Mine didn’t taste bad, just not good, nor did Tricia’s. I felt like mine had an odd flavor and really ate only a few bites. We found better food later. When we told our friends, who we had come to visit, where we ate they reacted pretty negatively, we assured them we would not die, and so far we were right.

We started the next day with breakfast at our BnB.

Thanks to Tricia for the photo.

Then we we drove to Saint Savin, about 20 minutes from Montmorillon. It is home to an amazing church and abbey. The restaurant Le Carafus is actually built into the abbey. This turned out to be one of those places that ranks among the best meals ever.

The entree was fois gras, aubergine, and a shiitake mushroom purée. We shared one serving, but certainly could have each had one just fine.

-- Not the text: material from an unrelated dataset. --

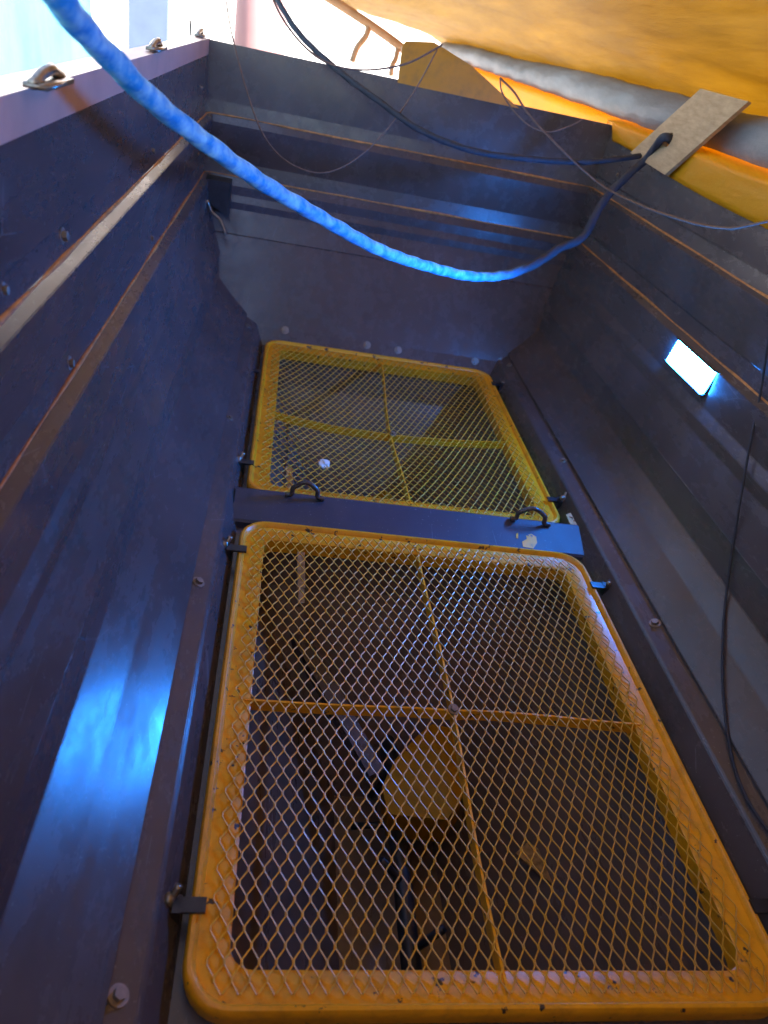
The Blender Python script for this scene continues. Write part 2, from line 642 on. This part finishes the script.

As is often the case on a hot day, I had the steak tartar. This was easily one of the best ever, seasoned just right, and presented beautifully. It came with frites – bien sur. Tricia took the photo and I note that the fries are more in focus than my plate. Personally I think it just an example of Freudian-Slip-Photography as she really likes frites.

One afternoon we stopped at Salon De The. I had a peach milkshake, French style, not Baskin & Robbins. I also had carrot cake which was about as moist as I have ever had. We sat outside on the terrace, with the ancient church looming overhead. I know Jesus used bread and wine, and I get the symbolism, but this cake and shake was quite a celebration.

Our next stop was Carcassonne, to visit one of the largest walled cities in Europe, and what a place it is. Cassoulet is the regional food. Carcassonne, along with Toulouse, and Castelnaudary argue viciously over what is the proper mix of ingredients – lamb and sausage always playing star roles – but the real star is the creamy white beans. Most say that the dish was invented in Castelnaudary.

After another day with a bit of driving we were hungry, and since our hotel was across the street from the Castle we headed there for food. Of course it was mid-afternoon again so we had limited choice, yet found a place open and they had cassoulet. How can you go wrong with sausage and lamb?

We rarely go out for dinner in the evening, we prefer an elegant lunch, then we have cheese and wine for dinner, with baguette. But, we stumbled across Chez Christine, thankfully Tricia was game to have a dinner out, even though we had already had a decent lunch. I am so glad we did.

Smoked trout, with a cucumber sauce, and salmon eggs for an entree. Then I had the most delicious and tender lamb along with thin slices of roasted aubergine. Of course i finished it of with un café. Tricia had pasta with more morels than both of us could eat.

Last night I had a burger, yep a burger. The first one I had in France a year ago was quite a disappointment, then I had a couple from Buffalo Grill that were passable by American standards, but this one was great. It had Camembert cheese, how could you go wrong. I picked it up and ate it with my hands, American style – the French eat their burgers with a knife and fork, somehow it just does not seem right.

So our trip is off to a good start. We are in Arles now, sitting on the terrace of our BnB. We stopped to have lunch with a friend in Olonzac along the way. We got there early enough to catch the market, so we are quite stocked up on cheese, olives, fruit, and other necessities.

I hope you are enjoying fall, and taking some time to wander and eat.